We know we’re doing it, we know it’s giong to hurt, we know we have to stop but we just keep on going. We’re fossil fuel junkies.

From the Wall Street Journal :

The rate of carbon-dioxide emissions from global industry has accelerated in recent years, outstripping even the highest earlier projections, a new study has found.

Carbon-dioxide emissions are believed to be a major factor behind a significant warming of the planet since the Industrial Revolution. The latest research, published in the Proceedings of the National Academy of Sciences, shows that such emissions are growing fastest in China, India and other developing countries that are burning large amounts of coal and other fossil fuels to feed rapid economic growth.

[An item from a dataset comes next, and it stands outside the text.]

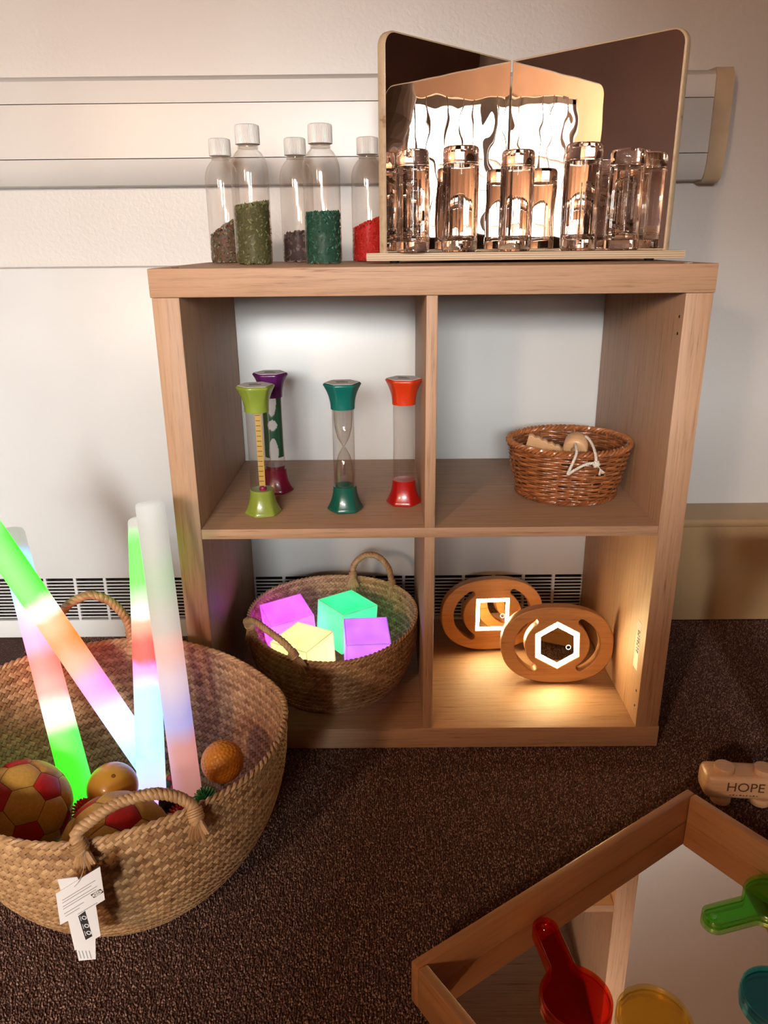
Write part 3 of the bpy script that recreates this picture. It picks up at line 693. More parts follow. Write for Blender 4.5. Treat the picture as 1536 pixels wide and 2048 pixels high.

“From 2000 to 2004, the annual rate of growth of carbon-dioxide emissions on a global scale was three times the annual rate seen in the 1990s,” said Christopher Field, an author of the study and an ecologist at the Carnegie Institution of Washington, based in Stanford, California. The growth rate increased to 3.1% per year in the early 2000s from 1.1% per year in the previous decade.

The paper, prepared by a group of international climate scientists, states that from 2000 to 2004, about 7.9 billion tons of carbon dioxide were emitted by industry world-wide. By comparison, the United Nations’ Intergovernmental Panel on Climate Change had projected, under its most extreme scenario, that total emissions over that period would range from 7.2 billion tons to 7.7 billion tons. (Both sets of figures exclude the 1.5 billion tons of carbon dioxide that are annually released into the air as a result of deforestation.)

The latest research, which incorporates more recent observations, could provide ammunition for policy makers calling for a cap on emissions in the U.S. and those who want countries such China and India to burn less fossil fuel — and to burn fuel more efficiently. Projections indicate that by 2025 China will account for 14.2% of world energy consumption, up from 9.8% in 2001, according to data compiled by the U.S. government.

Developing economies accounted for 41% of global carbon-dioxide emissions but 73% of the growth in such emissions in 2004, according to the National Academy of Sciences paper. Developed nations have contributed about 77% of the cumulative emissions of carbon dioxide since the start of the Industrial Revolution in the mid-18th century.

The study also points to a possible reversal in the long-term trend of increasing energy efficiency. Between 1980 and 2000, there was a steady reduction world-wide in the amount of energy required to obtain a certain amount of gross domestic product. There was a similar reduction in the amount of emissions that occurred when a certain amount of energy was used. But in recent years, those improvements appear to have stalled.

“Since 2000, the stalling is clearest in China, but we’re also not seeing much improvement in Europe or Japan,” said Dr. Field. He added that in China and India the higher level of emissions was mainly driven by the push to increase per capita GDP and only modestly because of population growth.